3.4 Classification of Outcomes CRC/TR 96

Parameter-based modelling of the temperature field induced by the metal cutting process is a key parameter for compensation and correction solutions.

The tool holder and part clamping components are immediately affected by the heat flux out of the metal cutting process. Heat is mainly transmitted via contact grooves between tool and tool holder as well as between part and part clamping. The machine interior is also affected directly by heat radiation, which is, in turn, dependent on the temperature of the component’s chip, tool and part. The cooling lubricant that is available in most metal-cutting processes is also heated by convection and thus changes the temperature in the hydraulic circuit. As a whole, complex process representation is created, showing the tool and the part interacting with the cutting process as the heat source to be characterized by parameters (that is, to be changed by cutting parameters, such as cutting speed and feed).
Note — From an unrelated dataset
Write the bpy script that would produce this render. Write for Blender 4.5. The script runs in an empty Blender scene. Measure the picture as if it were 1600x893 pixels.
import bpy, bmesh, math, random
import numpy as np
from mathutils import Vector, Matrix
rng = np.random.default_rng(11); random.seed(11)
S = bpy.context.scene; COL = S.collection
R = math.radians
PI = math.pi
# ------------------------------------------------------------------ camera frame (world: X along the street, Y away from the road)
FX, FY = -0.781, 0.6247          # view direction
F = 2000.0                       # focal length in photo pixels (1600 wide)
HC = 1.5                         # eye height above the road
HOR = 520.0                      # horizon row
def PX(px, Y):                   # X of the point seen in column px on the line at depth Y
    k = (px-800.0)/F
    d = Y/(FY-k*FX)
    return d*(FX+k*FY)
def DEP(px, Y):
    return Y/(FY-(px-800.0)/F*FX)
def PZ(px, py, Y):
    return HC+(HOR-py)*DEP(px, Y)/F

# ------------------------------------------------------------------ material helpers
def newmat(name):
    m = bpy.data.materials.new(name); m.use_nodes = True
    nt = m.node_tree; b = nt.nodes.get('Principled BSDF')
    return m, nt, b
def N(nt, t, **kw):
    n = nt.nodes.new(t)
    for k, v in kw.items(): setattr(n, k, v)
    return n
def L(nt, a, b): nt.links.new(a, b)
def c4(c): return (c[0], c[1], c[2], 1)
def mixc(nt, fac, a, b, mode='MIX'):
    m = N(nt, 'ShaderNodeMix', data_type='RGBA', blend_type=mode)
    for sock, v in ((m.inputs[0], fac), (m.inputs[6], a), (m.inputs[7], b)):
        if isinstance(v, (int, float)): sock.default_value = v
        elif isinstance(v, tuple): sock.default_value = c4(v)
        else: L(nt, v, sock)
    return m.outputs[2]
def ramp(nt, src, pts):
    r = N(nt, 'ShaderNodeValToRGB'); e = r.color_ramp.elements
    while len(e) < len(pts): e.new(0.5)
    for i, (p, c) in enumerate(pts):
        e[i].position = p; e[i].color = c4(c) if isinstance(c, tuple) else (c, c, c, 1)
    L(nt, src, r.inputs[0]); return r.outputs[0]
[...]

This representation can be employed for process optimisation, on the one hand. On the other hand, the models can be used for specific relationships between energy input and accuracy curves as a function of productivity. In this way, they provide technological support for the overall system of the CRC/TR 96.

3.5 Outlook

The model to predict the temperature fields in the components of tool, part and chip engineered in the subproject A02 needs to be further developed in the ongoing subproject activities. In a first step, the relationship to the cutting parameters is generated explicitly in order to assess the models according to the productivity axis. In a second step, the model is expanded to more general chip geometries and cases of application. This is guaranteed by a method for the application of elementary solutions. Analogously to fluid mechanics, this paradigm is known as panel theory. Initially, the model can only be used for stationary cases in concrete applications. The intention is to extend the approach to unsteady cases by means of the theory of minor disturbances.